Will on the 4130: I’ve put a few hundred miles on the State 4130 in the months I’ve had it, and I have to say, it’s really easy to take care of. You’d think the electronic shifting would be complicated, but once you get it dialed, it rarely needs a tune-up. With cable-actuated shifting, a tune-up after the first 100 miles is essentially a requirement, but I haven’t even taken my State to the shop yet. The SRAM app helps you keep track of the drivetrain’s battery levels — make sure you charge the battery — and you can easily make micro-adjustments thanks to buttons on the shifters.

I haven’t even had a flat yet, despite bombing through the craggy streets of Brooklyn, so much like Steve on the Priority, I just pump up the tires now and then and I’m ready to ride.

Best Overall $2,000 Gravel Bike

Priority Apollo Gravel Bike

prioritybicycles.com

$1,999.00

Steve: This one was almost too close to call. We considered racing the bikes straight at each other (a la Furious 7) to see who was left standing, but for some reason Legal refused to sign off. While the State is amazing, the Priority’s combo of super-durable aluminum construction (about a pound less than State), a stock carbon fork and the ultra low-maintenance Gates Carbon Drive belt is pretty damn tough to beat. It’s shifting might not be as snazzy as the SRAM eTap, but it’ll get you to the top of hill — and back down again — without a fuss, making it the best $2,000 gravel bike for most people.
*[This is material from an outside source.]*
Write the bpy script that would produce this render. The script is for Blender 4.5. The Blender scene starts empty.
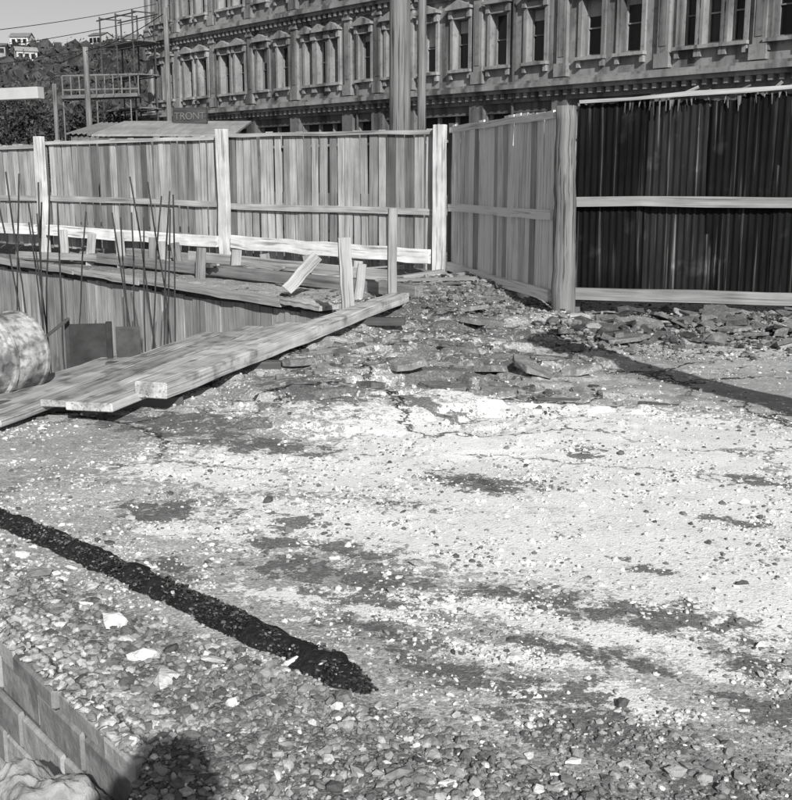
import bpy, math, random
import numpy as np
from mathutils import Vector, Matrix
random.seed(7); rng=np.random.default_rng(11)
sc=bpy.context.scene
R=random.uniform
# ------------------------------------------------------------ noise
TAB=rng.random((256,256))
def vn(x,y,s=0):
    x=np.asarray(x,float)+s*13.37; y=np.asarray(y,float)+s*7.91
    xi=np.floor(x).astype(int); yi=np.floor(y).astype(int)
    fx=x-xi; fy=y-yi; fx=fx*fx*(3-2*fx); fy=fy*fy*(3-2*fy)
    a=TAB[xi%256,yi%256]; b=TAB[(xi+1)%256,yi%256]; c=TAB[xi%256,(yi+1)%256]; d=TAB[(xi+1)%256,(yi+1)%256]
    return (a*(1-fx)+b*fx)*(1-fy)+(c*(1-fx)+d*fx)*fy
def fbm(x,y,s=0,o=4):
    t=0;a=.5;n=0
    for i in range(o):
        t=t+a*vn(np.asarray(x)*2**i,np.asarray(y)*2**i,s+i*3); n+=a; a*=.5
    return t/n
def sstep(a,b,x):
    t=np.clip((x-a)/(b-a),0,1); return t*t*(3-2*t)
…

Best $2,000 Gravel Bike for The Bougie Bike Nerd

State 4130 All-Road XPLR AXS

statebicycle.com

$1,999.99

While this was a tough battle, I think I must acquiesce to the fact that the Priority is a helluva bike. To finish things off, I’ll say I adore the State — I even bought it for myself after I was done testing. The electronic shifting is so smooth and the monster fork is a huge bonus. With that said, the fork takes the price to $2,300 and we couldn’t in good conscience give the victory to the State. If you are down to splurge on a bike with SRAM eTap, though, you should also splurge for the monster fork — I can guarantee you won’t be disappointed.